Former Spanish king Juan Carlos now in exile in UAE

AFP
Spain's ex-king Juan Carlos, who went into exile in the face of graft allegations, is in the UAE, the royal palace said on Monday, ending the mystery over his whereabouts.
AFP
Former Spanish king Juan Carlos now in exile in UAE
AFP

In this file photo taken on April 14, 2014, Spain’s former king Juan Carlos greets UAE’s officials as he arrives for a session of the first UAE-Spain Economic Forum at the Emirates Palace hotel in Abu Dhabi.

Spain’s former king Juan Carlos, who went into exile this month in the face of graft allegations, is in the United Arab Emirates, the royal palace said on Monday, ending the mystery over his whereabouts.

The 82-year-old, who has long and warm relations with the Gulf monarchies, “traveled to the United Arab Emirates on August 3 and he remains there,” a spokesman said without giving further details.

In a surprise move, Juan Carlos announced on August 3 that he was leaving Spain to prevent his personal affairs from undermining his son King Felipe VI’s reign, but did not say where he would be going. The royal palace had up until now refused to reveal where Juan Carlos is living, saying he would announce it himself if necessary.
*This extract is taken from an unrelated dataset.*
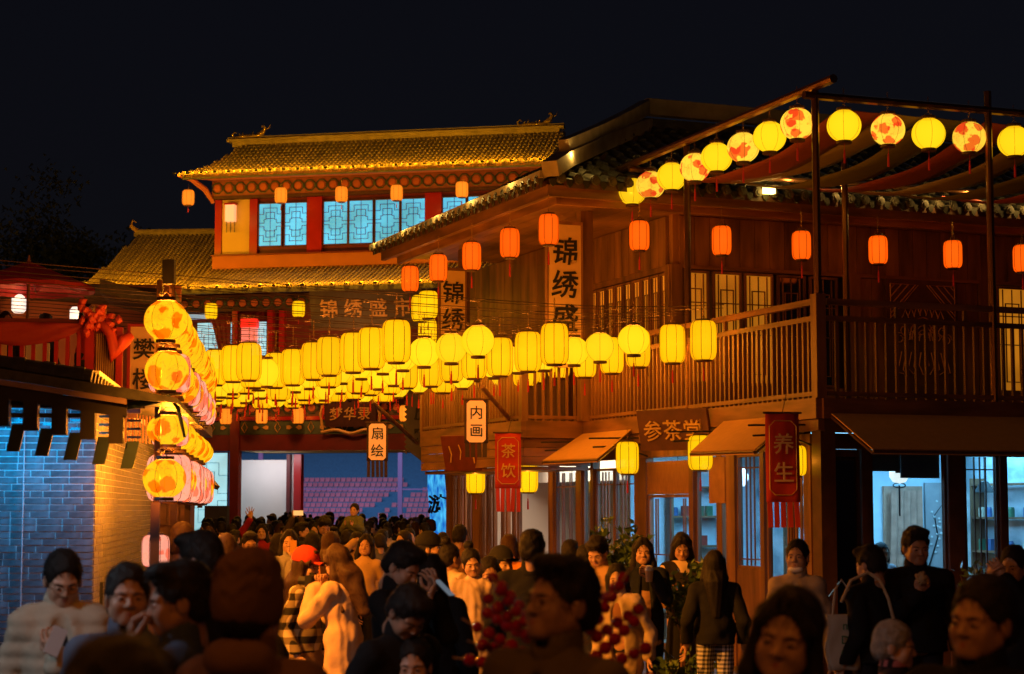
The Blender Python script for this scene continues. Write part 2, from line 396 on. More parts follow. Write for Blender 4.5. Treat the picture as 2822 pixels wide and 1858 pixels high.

It was first reported that he had traveled to the Dominican Republic or Portugal, where he spent part of his youth, but Spanish daily newspaper ABC later said the former king had gone to Abu Dhabi, the capital of the UAE.

While Juan Carlos is not under formal investigation, revelations by his former mistress, German businesswoman Corinna Larsen, raise legal questions about his financial affairs which officials are looking into in Spain and Switzerland.

The daily Tribune de Geneve has reported that a Swiss prosecutor is focusing on US$100 million which that late Saudi king Abdullah allegedly deposited in 2008 into a Swiss bank account to which Juan Carlos had access.

In conversations which were apparently recorded without her knowledge that were leaked to the media, Larsen claimed Juan Carlos had collected a payoff relating to a 2011 high-speed rail contract in Saudi Arabia that was awarded to a consortium of Spanish firms. The 450-kilometer link between Mecca and Medina was inaugurated in 2018.

Spain’s Supreme Court in June announced an investigation to determine whether the contract had involved the “crime of corruption in international transactions” and whether Juan Carlos was legally responsible — but only for acts committed after his abdication in 2014, because of the immunity he enjoyed until then.

Juan Carlos ascended the throne in 1975 on the death of the fascist dictator Francisco Franco and ruled for 38 years before abdicating in favor of his son Felipe VI in June 2014 — just two years after he apologized to Spaniards for jetting off on an elephant-hunting trip in Africa with Larsen as Spain grappled with a financial crisis.